Posted on 10/28/20 at 4:44 pm to
Posted by CrawfishOfWallstreet
Member since Oct 2020
253 posts
Posted on 10/28/20 at 4:44 pm to
quote:

Nope, what I'm advocating for is the elimination of ridiculously broad brush strokes in these types of threads. I've explicitly highlighted multiple times that buy and hold has been a winning strategy the majority of the time. I'm simply saying that anyone with an investment horizon as short as the OP's should go into his twilight working years as wide-eyed as possible. We're at valuation levels that have historically resulted in poor risk-adjusted returns for stocks, and that's relative to prior periods when the Federal Reserve and Federal Government each had much more monetary / fiscal capacity available at their disposal.



It is easy to say "valuation is high so your 10 year prospects for return are low." You have to carry it to its logical extension if it is to be of any real value. If now is not the time to invest, when is? Using your 1929 value, when would Ol’ Grandad have gotten in? To keep things simple I will keep using September values.

Would it have been Sept. 1930, when the CAPE was 21? First year of the Great Depression. Hmmm, probably not. Good thing, he would have underperformed the cash savings approach over the next 10 years.

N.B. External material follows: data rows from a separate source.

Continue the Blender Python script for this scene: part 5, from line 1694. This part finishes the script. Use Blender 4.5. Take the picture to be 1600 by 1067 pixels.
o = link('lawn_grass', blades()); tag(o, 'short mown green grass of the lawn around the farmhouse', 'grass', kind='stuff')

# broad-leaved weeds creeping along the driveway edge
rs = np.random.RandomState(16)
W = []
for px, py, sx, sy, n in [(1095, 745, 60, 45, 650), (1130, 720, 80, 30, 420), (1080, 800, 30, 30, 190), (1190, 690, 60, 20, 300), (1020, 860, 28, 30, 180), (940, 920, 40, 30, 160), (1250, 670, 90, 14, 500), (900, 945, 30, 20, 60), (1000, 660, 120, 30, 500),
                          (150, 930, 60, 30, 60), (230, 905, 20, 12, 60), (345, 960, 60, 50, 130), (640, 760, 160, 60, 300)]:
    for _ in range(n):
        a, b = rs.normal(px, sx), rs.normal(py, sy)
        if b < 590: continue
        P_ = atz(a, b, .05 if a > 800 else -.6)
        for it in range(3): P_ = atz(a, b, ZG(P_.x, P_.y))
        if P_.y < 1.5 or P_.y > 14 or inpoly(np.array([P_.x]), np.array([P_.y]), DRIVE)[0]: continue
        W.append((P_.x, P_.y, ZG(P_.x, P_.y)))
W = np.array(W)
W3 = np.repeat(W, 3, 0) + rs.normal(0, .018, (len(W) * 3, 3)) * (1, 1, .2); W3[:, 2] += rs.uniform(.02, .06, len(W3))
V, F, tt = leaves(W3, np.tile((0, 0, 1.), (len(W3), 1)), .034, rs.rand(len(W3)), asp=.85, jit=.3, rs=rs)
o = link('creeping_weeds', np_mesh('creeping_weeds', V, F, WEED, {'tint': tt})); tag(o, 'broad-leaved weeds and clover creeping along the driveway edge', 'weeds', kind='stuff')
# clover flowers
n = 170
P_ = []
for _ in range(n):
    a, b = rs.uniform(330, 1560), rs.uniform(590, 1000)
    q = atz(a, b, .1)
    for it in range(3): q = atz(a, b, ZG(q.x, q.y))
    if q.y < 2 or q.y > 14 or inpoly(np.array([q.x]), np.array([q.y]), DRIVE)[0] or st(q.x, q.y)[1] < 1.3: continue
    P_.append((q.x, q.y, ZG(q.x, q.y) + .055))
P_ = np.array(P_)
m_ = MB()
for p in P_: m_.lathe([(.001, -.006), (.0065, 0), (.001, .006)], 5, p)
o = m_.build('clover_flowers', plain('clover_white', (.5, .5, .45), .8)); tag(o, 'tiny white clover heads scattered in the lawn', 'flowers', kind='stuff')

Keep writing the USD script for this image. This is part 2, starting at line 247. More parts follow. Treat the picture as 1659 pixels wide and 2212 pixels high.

How about Sept. 1931, CAPE is at 15 then, looking better! Ooof, unemployment is over 16% and the US is experiencing the Dust Bowl. Darn. Another good miss, as he would have underperformed cash again.

1932,1933,1934, all the same. Underperform cash, all while looking at an attractive CAPE ratio value of just over 10.

For Grandpa to beat the "stick it in the bank" approach over 10 years, he would have had to wait to put his money in until 1935. In 1935, CAPE is now over 14, higher than the average of 13.5 starting in 1900 up to that point. Germany is beginning to marshal an army as fascism spreads across Europe. Put it in the year that FDR passes the Social Security Act, when unemployment is still over 20%. Or, more likely, he does what people do when they fall prey to these behavioral biases, and he stays on the sideline, waiting for the perfect time to get in.

Point is, you can say it isn’t timing, but it is. The approach necessitates buying back in at some future date.